• Data segment
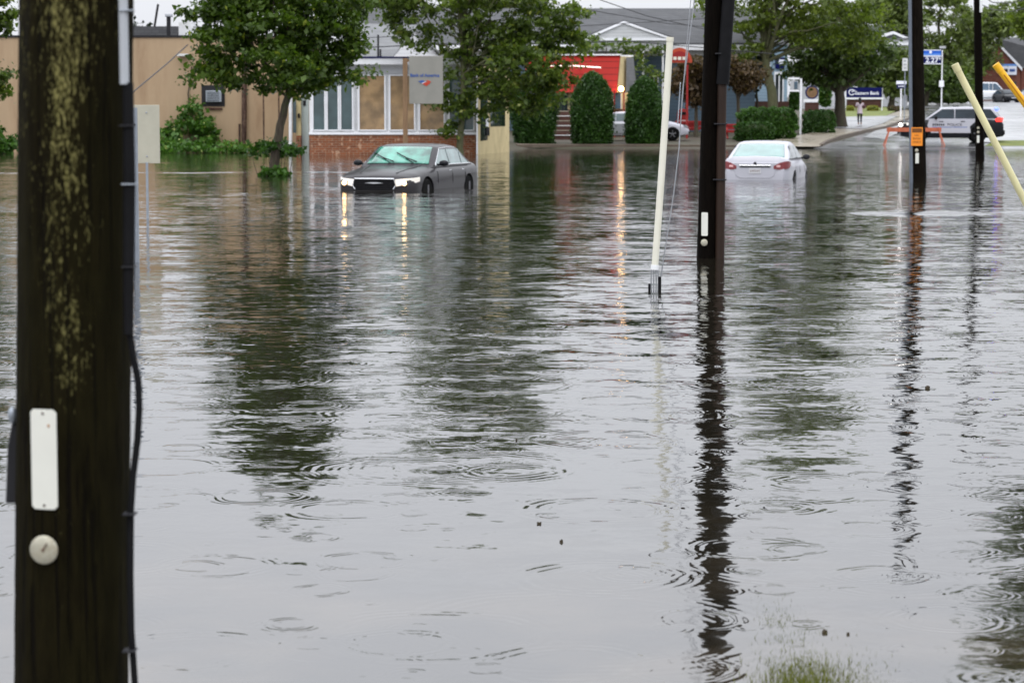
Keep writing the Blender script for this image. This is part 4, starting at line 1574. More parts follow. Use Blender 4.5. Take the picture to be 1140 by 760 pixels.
# beige flat building
Yb = 112
ob = Vector((W(240, 168, Yb).x, Yb, 0))
bb = thing('flat_roofed_building', 'long beige flat-roofed building on the left behind the weeds', 'building', tuple(ob))
a, b = W(-90, 172, Yb), W(330, 42, Yb)
MB().box(a.x - ob.x, b.x - ob.x, 0, 14, -.6, b.z).build('wall', 'stucco', bb)
MB().box(a.x - ob.x - .05, b.x - ob.x + .03, -.06, 14.05, b.z + .002, b.z + .10).build('roof_edge', 'darkmetal', bb)
part('penthouse', 'shingle', bb, ob, 120, 222, 29.5, 41, 117, 5)
vp = part('vent_pipe', 'darkmetal', bb, ob, 185.6, 189.6, 19, 41, 113, .16)
part('cap', 'greypaint', vp, ob, 183.4, 191.4, 15.5, 18.9, 112.9, .35, .03)
ch = part('chimney', 'white', bb, ob, 199, 216, 25, 41, 114, .8)
part('chimney_cap', 'white', ch, ob, 202, 212, 22, 24.9, 114.1, .5)
q = pp(ob, [(172, 30), (176, 5)], 115)
MB().tube(q, .055, 8).build('flue', 'darkmetal', bb, True)
w = part('window', 'darkmetal', bb, ob, 224.5, 250, 95, 118.5, Yb - .04, .04)
ac = part('air_conditioner', 'greymetal', w, ob, 229, 246.5, 101, 113.8, Yb - .22, .17, .02)
part('sill', 'brickdark', w, ob, 228.5, 247, 120, 122, Yb - .10, .1)
mb = MB()
for k in range(6):
    bx(mb, 230.5, 244, 102.4 + k * 1.9, 103.2 + k * 1.9, Yb - .23, .009, ob)
mb.build('louvre', 'darkglass', w)
dp = MB().tube(pp(ob, [(271.5, 43), (272, 100), (271.5, 168)], Yb - .16), .115, 12).build('downpipe', 'rust', bb, True)
MB().tube(pp(ob, [(266.5, 138), (266.5, 166)], Yb - .06), .04, 8).build('short_pipe', 'rust', bb, True)
MB().tube([p + Vector((random.uniform(-.04, .04), 0, 0)) for p in pp(ob, [(213, 74), (212, 90), (210, 104), (209.5, 118), (207, 130)], Yb - .05)], .03, 6).build('dead_vine', 'bark', bb)
part('bracket', 'white', bb, ob, 197, 210, 60, 62.5, Yb - .5, .48)
for px_ in (60, 110, 293, 310):
    part('wall_joint', 'rust', bb, ob, px_, px_ + .5, 50, 164, Yb - .008, .006)

# entrance link between the two buildings
ol = Vector((W(335, 168, 108).x, 108, 0))
lk = thing('entrance_block', 'narrow entrance with pale door between beige and brick buildings', 'building', tuple(ol))
part('wall', 'stucco2', lk, ol, 330.1, 334.5, 70, 151, 108, 4)
part('pier', 'brick', lk, ol, 329.8, 335, 151.1, 171, 107.9, 4)
part('lintel', 'darkmetal', lk, ol, 334.6, 344.5, 76, 101, 108.5, 3)
d_ = part('door', 'door', lk, ol, 335.2, 343.5, 105, 171, 108.3, .1)
part('door_frame', 'greypaint', d_, ol, 334.6, 344.2, 101.1, 104.8, 108.2, .3)
part('letter_plate', 'darkmetal', d_, ol, 337.5, 340.5, 112, 118, 108.27, .02)
MB().tube(pp(ol, [(323.5, 68), (323.5, 165)], 107.6), .075, 10).build('downpipe', 'white', lk, True)
part('side_window', 'tealglass', lk, ol, 326, 329.6, 112, 148, 107.8, .1)
part('mailbox', 'black', lk, ol, 331.6, 333.6, 126.5, 131.5, 107.8, .15)
part('cornice', 'white', lk, ol, 318, 345, 66, 69.9, 107.9, 4)

# brick fronted shop
Ys = 105
os_ = Vector((W(436, 172, Ys).x, Ys, 0))
sh = thing('brick_shop', 'low brick-fronted bank office with white-framed windows behind the dark sedan', 'building', tuple(os_))
part('brick_base', 'brick', sh, os_, 344.6, 530, 150.2, 182, Ys, 12)
part('window_wall', 'white', sh, os_, 344.6, 530, 72, 150, Ys + .12, 11.8)
part('sill', 'whiteclean', sh, os_, 344, 530.3, 147.3, 150.1, Ys - .06, .17, .01)
part('fascia', 'whiteclean', sh, os_, 340, 532, 65, 71.9, Ys - .35, 12.5)
part('soffit_band', 'soffit', sh, os_, 344.6, 530, 75.5, 82.5, Ys + .05, .06)
part('roof_edge', 'navy', sh, os_, 339.5, 532.5, 63.2, 64.9, Ys - .4, 12.6)
for (x0, x1, mm) in ((348.5, 361.2, 'tealglass'), (364.5, 376.2, 'tealglass'), (379.5, 392, 'tealglass'), (400, 428, 'paperglass'), (434.5, 461, 'paperglass'), (467.5, 494, 'paperglass'), (500.5, 527, 'tealglass')):
    wd = part('window', mm, sh, os_, x0, x1, 84.5, 144.5, Ys + .08, .03)
    fr = MB()
    for (a0, a1, b0, b1) in ((x0 - 1.2, x0, 83.3, 145.7), (x1, x1 + 1.2, 83.3, 145.7), (x0, x1, 83.3, 84.5), (x0, x1, 144.5, 145.7)):
        bx(fr, a0, a1, b0, b1, Ys + .03, .085, os_)
    fr.build('frame', 'whiteclean', wd)
mb = MB()
for px_ in (395.5, 396.8, 431, 464, 497.3):
    bx(mb, px_, px_ + .3, 84, 146, Ys + .105, .012, os_)
mb.build('mullion_joint', 'soffit', sh)
# angled cream end of the shop with door
e0, e1 = (530, 105.0), (567, 113.5)
def ev(px, py, k):
    A_, B_ = W(e0[0], 120, e0[1]), W(e1[0], 120, e1[1])
    u_ = W(px, 120, 1.0).x          # x per metre of distance
    f_ = (u_ * A_.y - A_.x) / ((B_.x - A_.x) - u_ * (B_.y - A_.y))
    return W(px, py, A_.y + (B_.y - A_.y) * f_ - k) - os_
def epanel(nm, m, px0, px1, yt0, yt1, yb0, yb1, k0=0, k1=.2, parent=None):
    pts = [ev(px0, yb0, k1), ev(px1, yb1, k1), ev(px1, yt1, k1), ev(px0, yt0, k1)]
    dv = Vector((0, k1 - k0, 0))
    return MB().prism(pts, dv).build(nm, m, parent or sh)
zc = lambda px: 172 - (px - 530) * .19
epanel('corner_wall', 'stucco2', 530.2, 567, 70, 74, 178, 172, 0, .2)
epanel('corner_trim', 'whiteclean', 530.2, 532, 70, 70, 172, 172, .2, .26)
dd = epanel('door', 'darkglass', 535, 543, 78, 79, 157, 156, .2, .26)
epanel('poster', 'lightblue', 536, 539, 122, 122, 132, 132, .26, .28, dd)
wn = epanel('window', 'darkglass', 546, 562.5, 80, 82, 141, 140.5, .2, .26)
epanel('notice', 'white', 541, 544, 129, 129, 141, 141, .27, .30, wn)
epanel('letterbox', 'black', 541.5, 545, 142, 142, 151, 151, .2, .42)
epanel('end_fascia', 'whiteclean', 530.4, 570, 65, 69, 71.5, 75, .2, .6)

# white gabled house and its pale roof behind the shop
Yg2 = 124
og = Vector((W(462, 120, Yg2).x, Yg2, 0))
gh = thing('gabled_house', 'white gabled house with a pale grey roof rising behind the brick shop', 'house', tuple(og))
g_ = [(436, 66), (463, 36), (492, 66), (492, 150), (436, 150)]
MB().prism(pp(og, g_, Yg2), (0, 9, 0)).build('wall', 'clap', gh)
r1 = [W(375, 64, Yg2 + .2) - og, W(438, 64, Yg2 + .2) - og, W(465, 31, Yg2 + 4.5) - og, W(375, 27.5, Yg2 + 4.5) - og]
MB().prism(r1, (0, .15, .12)).build('roof', 'shinglelight', gh)
MB().prism([W(462, 35, Yg2 - .3) - og, W(462, 35, Yg2 + 9) - og, W(495, 66, Yg2 + 9) - og, W(495, 66, Yg2 - .3) - og], (0, 0, .12)).build('roof', 'shinglelight', gh)
MB().box(W(375, 0, Yg2).x - og.x, W(436, 0, Yg2).x - og.x, .3, 9, -.3, W(0, 64, Yg2).z).build('rear_wing', 'clapgrey', gh)
MB().tube(pp(og, [(421, 64), (421, 39)], Yg2 + .1), .05, 8).build('vent_pipe', 'darkmetal', gh)
MB().tube(pp(og, [(423.6, 64), (423.6, 55)], Yg2 + .1), .045, 8).build('vent_pipe', 'darkmetal', gh)

# large colonial building with grey roof and white pediment
Yc = 150
oc = Vector((W(620, 120, Yc).x, Yc, 0))
co_ = thing('colonial_building', 'wide grey-roofed building with a white triangular pediment behind the red roof', 'building', tuple(oc))
L_, R_ = W(392, 52, Yc), W(850, 52, Yc)
zr = W(0, 13, Yc + 8).z
MB().box(L_.x + .5 - oc.x, R_.x - .5 - oc.x, 0, 15, .3, L_.z - .02).build('wall', 'slateclap', co_)
MB().prism([Vector((L_.x, Yc - .6, L_.z)) - oc, Vector((R_.x, Yc - .6, L_.z)) - oc, Vector((R_.x, Yc + 8, zr)) - oc, Vector((L_.x, Yc + 8, zr)) - oc], (0, 0, .2)).build('roof', 'shingle', co_)
MB().prism([Vector((L_.x, Yc + 8, zr)) - oc, Vector((R_.x, Yc + 8, zr)) - oc, Vector((R_.x, Yc + 16, L_.z)) - oc, Vector((L_.x, Yc + 16, L_.z)) - oc], (0, 0, .2)).build('roof', 'shingle', co_)
part('eaves_fascia', 'whiteclean', co_, oc, 392, 850, 50, 56, Yc - .75, .14)
part('frieze', 'clapgrey', co_, oc, 392, 850, 56.2, 62, Yc - .1, .08)
Yp = Yc - 3
pd = MB().prism(pp(oc, [(658, 43), (695, 26), (742, 43)], Yp + .12), (0, 6, 0)).build('pediment', 'clapgrey', co_)
MB().prism(pp(oc, [(650, 42.5), (694.5, 23.5), (748, 42.5), (742, 42.5), (694.5, 26.2), (657, 42.5)], Yp), (0, .3, 0)).build('raking_cornice', 'whiteclean', pd)
MB().prism(pp(oc, [(648, 42), (694.5, 22.6), (694.5, 23.4), (650, 42.6)], Yp + .05) , (0, 6.2, 0)).build('gable_roof', 'shingle', pd)
MB().prism(pp(oc, [(694.6, 22.6), (751, 42), (749, 42.6), (694.6, 23.4)], Yp + .05), (0, 6.2, 0)).build('gable_roof', 'shingle', pd)
part('horizontal_cornice', 'whiteclean', co_, oc, 650, 748, 43, 45.2, Yp, .35)
part('porch_beam', 'clapgrey', co_, oc, 655, 742, 45.4, 57, Yp + .2, .3)
for px_ in (660, 688, 716, 738):
    part('column', 'whiteclean', co_, oc, px_ - 1.2, px_ + 1.2, 57.1, 135, Yp + .2, .2)
for px_ in (668, 702, 728, 772, 784):
    wd = part('window', 'darkglass', co_, oc, px_ - 4, px_ + 4, 84, 106, Yc - .06, .05)
    fr = MB()
    bx(fr, px_ - 5, px_ - 4, 83, 107, Yc - .09, .1, oc)
    bx(fr, px_ + 4, px_ + 5, 83, 107, Yc - .09, .1, oc)
    bx(fr, px_ - 4, px_ + 4, 83, 84, Yc - .09, .1, oc)
    bx(fr, px_ - 4, px_ + 4, 106, 107, Yc - .09, .1, oc)
    bx(fr, px_ - .3, px_ + .3, 84, 106, Yc - .09, .03, oc)
    fr.build('frame', 'whiteclean', wd)
for px_ in (765, 790):
    part('lower_window', 'blueglass', co_, oc, px_ - 5, px_ + 5, 110, 122, Yc - .06, .05)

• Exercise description
Up to and including the line with "part('wall_joint', 'rust', bb, ob, px_, px_", copy the data above from its first line. Skip pictures.

• Expected answer
Keep writing the Blender script for this image. This is part 4, starting at line 1574. More parts follow. Use Blender 4.5. Take the picture to be 1140 by 760 pixels.
# beige flat building
Yb = 112
ob = Vector((W(240, 168, Yb).x, Yb, 0))
bb = thing('flat_roofed_building', 'long beige flat-roofed building on the left behind the weeds', 'building', tuple(ob))
a, b = W(-90, 172, Yb), W(330, 42, Yb)
MB().box(a.x - ob.x, b.x - ob.x, 0, 14, -.6, b.z).build('wall', 'stucco', bb)
MB().box(a.x - ob.x - .05, b.x - ob.x + .03, -.06, 14.05, b.z + .002, b.z + .10).build('roof_edge', 'darkmetal', bb)
part('penthouse', 'shingle', bb, ob, 120, 222, 29.5, 41, 117, 5)
vp = part('vent_pipe', 'darkmetal', bb, ob, 185.6, 189.6, 19, 41, 113, .16)
part('cap', 'greypaint', vp, ob, 183.4, 191.4, 15.5, 18.9, 112.9, .35, .03)
ch = part('chimney', 'white', bb, ob, 199, 216, 25, 41, 114, .8)
part('chimney_cap', 'white', ch, ob, 202, 212, 22, 24.9, 114.1, .5)
q = pp(ob, [(172, 30), (176, 5)], 115)
MB().tube(q, .055, 8).build('flue', 'darkmetal', bb, True)
w = part('window', 'darkmetal', bb, ob, 224.5, 250, 95, 118.5, Yb - .04, .04)
ac = part('air_conditioner', 'greymetal', w, ob, 229, 246.5, 101, 113.8, Yb - .22, .17, .02)
part('sill', 'brickdark', w, ob, 228.5, 247, 120, 122, Yb - .10, .1)
mb = MB()
for k in range(6):
    bx(mb, 230.5, 244, 102.4 + k * 1.9, 103.2 + k * 1.9, Yb - .23, .009, ob)
mb.build('louvre', 'darkglass', w)
dp = MB().tube(pp(ob, [(271.5, 43), (272, 100), (271.5, 168)], Yb - .16), .115, 12).build('downpipe', 'rust', bb, True)
MB().tube(pp(ob, [(266.5, 138), (266.5, 166)], Yb - .06), .04, 8).build('short_pipe', 'rust', bb, True)
MB().tube([p + Vector((random.uniform(-.04, .04), 0, 0)) for p in pp(ob, [(213, 74), (212, 90), (210, 104), (209.5, 118), (207, 130)], Yb - .05)], .03, 6).build('dead_vine', 'bark', bb)
part('bracket', 'white', bb, ob, 197, 210, 60, 62.5, Yb - .5, .48)
for px_ in (60, 110, 293, 310):
    part('wall_joint', 'rust', bb, ob, px_, px_ + .5, 50, 164, Yb - .008, .006)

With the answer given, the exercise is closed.